De la fiesta y la ceniza



Han pasado días de mucha alegría y tremenda fiesta. Nuestras celebraciones se han nutrido de miles de significados y sentidos. El carnaval nos ha dado la oportunidad de animar nuestros días de la sabrosura que trae consigo el juego de la vida. La fiesta, que en apariencia parece una realidad gobernada por el caos y el desorden, posee un orden propio y dentro de sí se ejecutan roles y tareas que cumplen un valioso fin para la sociedad. Por paradójico que suene la fiesta no viene para apartarnos del mundo, sino nos permite situarnos dentro de él con más conciencia que nunca. Rompemos la rutina y nos adentramos en realidades que si bien parecen de ficción nos están empujando a sentir nuestra vida con toda nuestra sensibilidad. En otras palabras, dejamos atrás la monotonía para recordar cuán vivos estamos. El baile, la música, el agua, los colores; es el universo latiendo en nuestro cuerpo.
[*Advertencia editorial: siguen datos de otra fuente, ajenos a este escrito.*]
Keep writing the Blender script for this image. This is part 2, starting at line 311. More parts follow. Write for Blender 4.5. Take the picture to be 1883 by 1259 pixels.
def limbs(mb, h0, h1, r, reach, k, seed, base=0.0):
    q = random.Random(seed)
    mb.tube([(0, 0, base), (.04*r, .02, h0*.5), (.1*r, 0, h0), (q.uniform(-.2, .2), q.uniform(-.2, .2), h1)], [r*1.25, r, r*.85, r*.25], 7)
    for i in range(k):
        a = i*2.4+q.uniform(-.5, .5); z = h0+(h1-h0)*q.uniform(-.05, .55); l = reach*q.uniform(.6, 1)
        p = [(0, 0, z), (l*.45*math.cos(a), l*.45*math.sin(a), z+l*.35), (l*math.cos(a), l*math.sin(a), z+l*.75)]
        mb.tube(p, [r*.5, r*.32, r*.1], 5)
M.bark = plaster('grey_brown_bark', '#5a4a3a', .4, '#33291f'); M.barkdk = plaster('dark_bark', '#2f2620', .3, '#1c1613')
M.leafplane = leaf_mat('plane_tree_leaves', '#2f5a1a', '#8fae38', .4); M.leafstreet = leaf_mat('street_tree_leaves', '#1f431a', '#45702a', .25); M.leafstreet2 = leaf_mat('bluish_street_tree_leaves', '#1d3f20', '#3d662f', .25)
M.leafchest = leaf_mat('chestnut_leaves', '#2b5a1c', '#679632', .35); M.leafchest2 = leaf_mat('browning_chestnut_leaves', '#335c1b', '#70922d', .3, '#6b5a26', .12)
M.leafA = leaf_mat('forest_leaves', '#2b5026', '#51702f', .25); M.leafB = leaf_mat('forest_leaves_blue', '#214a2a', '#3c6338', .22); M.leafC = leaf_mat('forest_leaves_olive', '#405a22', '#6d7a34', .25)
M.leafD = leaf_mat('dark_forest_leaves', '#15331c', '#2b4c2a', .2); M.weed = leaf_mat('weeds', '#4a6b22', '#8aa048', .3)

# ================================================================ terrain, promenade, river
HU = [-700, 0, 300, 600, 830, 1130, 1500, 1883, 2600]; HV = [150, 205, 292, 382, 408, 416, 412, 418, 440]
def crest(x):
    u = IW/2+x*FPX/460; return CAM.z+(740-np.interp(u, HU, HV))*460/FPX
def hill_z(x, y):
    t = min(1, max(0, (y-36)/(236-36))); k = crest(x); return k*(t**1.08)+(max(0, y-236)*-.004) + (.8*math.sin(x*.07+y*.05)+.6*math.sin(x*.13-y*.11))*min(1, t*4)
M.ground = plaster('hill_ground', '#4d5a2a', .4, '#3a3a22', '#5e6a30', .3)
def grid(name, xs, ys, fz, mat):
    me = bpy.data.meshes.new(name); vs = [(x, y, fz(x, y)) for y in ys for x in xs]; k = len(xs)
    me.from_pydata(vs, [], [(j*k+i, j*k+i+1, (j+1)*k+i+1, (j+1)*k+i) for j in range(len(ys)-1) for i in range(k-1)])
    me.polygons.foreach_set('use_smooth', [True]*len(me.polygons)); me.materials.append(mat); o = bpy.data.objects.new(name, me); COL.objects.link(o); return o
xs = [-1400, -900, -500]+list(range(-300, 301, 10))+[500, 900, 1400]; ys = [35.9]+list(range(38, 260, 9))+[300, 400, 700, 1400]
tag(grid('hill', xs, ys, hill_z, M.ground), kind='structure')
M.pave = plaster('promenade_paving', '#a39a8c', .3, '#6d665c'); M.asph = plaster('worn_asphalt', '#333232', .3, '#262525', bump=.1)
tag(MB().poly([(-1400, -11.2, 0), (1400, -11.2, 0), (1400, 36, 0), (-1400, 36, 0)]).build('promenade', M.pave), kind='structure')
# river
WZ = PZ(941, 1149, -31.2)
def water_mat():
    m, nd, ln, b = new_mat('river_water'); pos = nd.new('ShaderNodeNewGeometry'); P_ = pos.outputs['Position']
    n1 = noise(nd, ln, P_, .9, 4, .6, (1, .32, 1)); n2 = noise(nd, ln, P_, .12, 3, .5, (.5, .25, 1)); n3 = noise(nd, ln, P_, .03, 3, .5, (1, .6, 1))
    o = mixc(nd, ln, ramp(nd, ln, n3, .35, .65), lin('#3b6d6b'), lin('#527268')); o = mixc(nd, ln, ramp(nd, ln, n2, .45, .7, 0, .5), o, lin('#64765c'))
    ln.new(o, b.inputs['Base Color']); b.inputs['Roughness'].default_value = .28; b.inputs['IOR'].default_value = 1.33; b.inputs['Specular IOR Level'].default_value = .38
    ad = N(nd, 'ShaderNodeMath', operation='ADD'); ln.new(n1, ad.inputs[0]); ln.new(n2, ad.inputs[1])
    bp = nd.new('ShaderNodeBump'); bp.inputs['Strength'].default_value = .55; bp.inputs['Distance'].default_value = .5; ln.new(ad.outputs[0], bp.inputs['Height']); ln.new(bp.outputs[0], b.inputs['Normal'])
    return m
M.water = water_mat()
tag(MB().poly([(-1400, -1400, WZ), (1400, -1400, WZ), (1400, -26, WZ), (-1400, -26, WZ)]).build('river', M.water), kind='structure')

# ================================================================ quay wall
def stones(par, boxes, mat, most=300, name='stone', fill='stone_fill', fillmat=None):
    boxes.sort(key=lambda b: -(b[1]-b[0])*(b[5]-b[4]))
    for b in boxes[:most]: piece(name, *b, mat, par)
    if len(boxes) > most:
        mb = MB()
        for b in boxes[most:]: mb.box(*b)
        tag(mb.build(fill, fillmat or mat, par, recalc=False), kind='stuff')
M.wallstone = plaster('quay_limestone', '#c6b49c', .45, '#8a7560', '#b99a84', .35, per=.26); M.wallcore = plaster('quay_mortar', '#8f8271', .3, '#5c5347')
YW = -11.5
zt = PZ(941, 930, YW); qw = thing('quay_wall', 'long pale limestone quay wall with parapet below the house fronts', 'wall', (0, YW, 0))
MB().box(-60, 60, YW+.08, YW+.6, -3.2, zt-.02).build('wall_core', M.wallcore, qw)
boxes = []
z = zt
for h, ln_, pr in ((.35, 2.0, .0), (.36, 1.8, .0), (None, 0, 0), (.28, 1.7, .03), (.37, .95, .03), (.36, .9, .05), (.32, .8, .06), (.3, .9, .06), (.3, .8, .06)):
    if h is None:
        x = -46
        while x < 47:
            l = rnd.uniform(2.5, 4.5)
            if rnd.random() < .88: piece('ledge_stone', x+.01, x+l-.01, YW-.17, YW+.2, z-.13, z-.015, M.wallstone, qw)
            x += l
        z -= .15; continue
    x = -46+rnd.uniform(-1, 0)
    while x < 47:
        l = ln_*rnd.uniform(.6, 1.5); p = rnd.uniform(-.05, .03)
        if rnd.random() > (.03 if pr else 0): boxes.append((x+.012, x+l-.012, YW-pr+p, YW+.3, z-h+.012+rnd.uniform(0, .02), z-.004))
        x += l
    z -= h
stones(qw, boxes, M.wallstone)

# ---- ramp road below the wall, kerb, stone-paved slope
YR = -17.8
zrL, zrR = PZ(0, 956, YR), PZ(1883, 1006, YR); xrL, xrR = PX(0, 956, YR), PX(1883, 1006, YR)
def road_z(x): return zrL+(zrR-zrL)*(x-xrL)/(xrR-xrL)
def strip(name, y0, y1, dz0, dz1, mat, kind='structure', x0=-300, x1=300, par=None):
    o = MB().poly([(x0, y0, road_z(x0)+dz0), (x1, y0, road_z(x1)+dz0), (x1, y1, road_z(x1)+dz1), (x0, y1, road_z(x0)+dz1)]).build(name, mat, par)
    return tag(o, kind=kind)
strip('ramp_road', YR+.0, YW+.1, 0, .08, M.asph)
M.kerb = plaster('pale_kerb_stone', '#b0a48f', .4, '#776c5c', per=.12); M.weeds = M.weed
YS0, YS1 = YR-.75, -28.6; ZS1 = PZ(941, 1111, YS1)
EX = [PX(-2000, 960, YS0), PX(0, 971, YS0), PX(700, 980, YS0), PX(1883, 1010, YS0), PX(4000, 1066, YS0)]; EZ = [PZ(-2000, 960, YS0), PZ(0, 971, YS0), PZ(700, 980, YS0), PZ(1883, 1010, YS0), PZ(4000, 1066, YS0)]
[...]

Son tiempos como estos los que le dan motivos a todos los otros días ordinarios de trabajo, orden y disciplina. Despertar temprano, salir a la oficina, cumplir con las responsabilidades, cobrar el sueldo, comer, dormir y volver a empezar. Soportamos con paciencia cada una de esas jornadas para llegar a un tiempo como el vivido y desplegar nuestras capacidades humanas en su máxima expresión. Por un momento burlamos todas nuestras fronteras y somos capaces de celebrar en nuestras diferencias. La Reina del carnaval salta a son de la banda de la mano del populacho. Embadurnados de pintura, huevos y otros menjunjes transgredimos todos los apellidos y colores de piel. La señora copetuda se ha vestido de chola para cumplir su promesa a la virgen. Las tarcas y las zampoñas comparten avenida junto a trompetas y saxos. ¡Qué maravilla!

Las fiestas son sin duda alguna catalizadores de procesos mucho más profundos del fenómeno humano. Es obvio que no transforman la realidad para siempre, pero la van interpelando. Justamente lo efímero del tiempo festivo nos permite abrir interrogaciones que luego se irán filtrando a las dimensiones sociales, políticas, culturales y éticas de nuestro quehacer.

Posterior al carnaval empieza el tiempo de la cuaresma, que en el calendario cristiano es inaugurado por el miércoles de ceniza. La cuaresma es considerada un tiempo de penitencia y reflexión que se extiende por cuarenta días hasta la “semana santa”; tiempo en que se conmemora la pasión y muerte de Jesús, y se celebra su resurrección. Antiguamente ese asunto de la cuaresma era una cosa “muy seria”. Además de los sólitos viernes en los que estaba vetado comer carnes, se recurrían a distintas formas de penitencias, ayunos y prácticas de piedad. Gran parte de todos estos ejercicios ascéticos han pasado al olvido o son practicados por un número cada vez más escaso de personas. Dicho de otra manera, son tradiciones que se están muriendo de viejas.

La historia de la ceniza es bien antigua. En el pasado los hebreos y otros pueblos del medio oriente se echaban ceniza en la cabeza en señal de un sacrificio o penitencia en nombre de Dios. Fue una práctica que aún en tiempo de Jesús todavía se llevaba a cabo. No obstante, Jesús da un giro radical a esa forma de relacionarse con Dios y demanda de sus seguidores practicar la misericordia antes que sacrificios externos (Mt. 12, 7). Pienso pues, que el desgaste o desaparición de esas viejas practicas pueden llevarnos a vivir más plenamente eso que llamamos cuaresma. Tal como lo hemos dicho, los carnavales nos vuelcan de lleno a la vida en sus expresiones celebrativas. Sin embargo, es preciso también un tiempo para llevar a efecto todo aquello que la fiesta nos ha enseñado. Jesús lo llama el Reino de Dios, pero también podemos llamarlo el mundo de la solidaridad, el triunfo del amor, el gobierno de la justicia. Ese “Reino de Dios” se parece a la fiesta que vivimos, pero toca trasladarla al día a día. Por tanto, no basta con salir de misa con una cruz gris en la cabeza; sino disponer nuestro corazón y nuestras acciones en la transformación sustantiva de la realidad.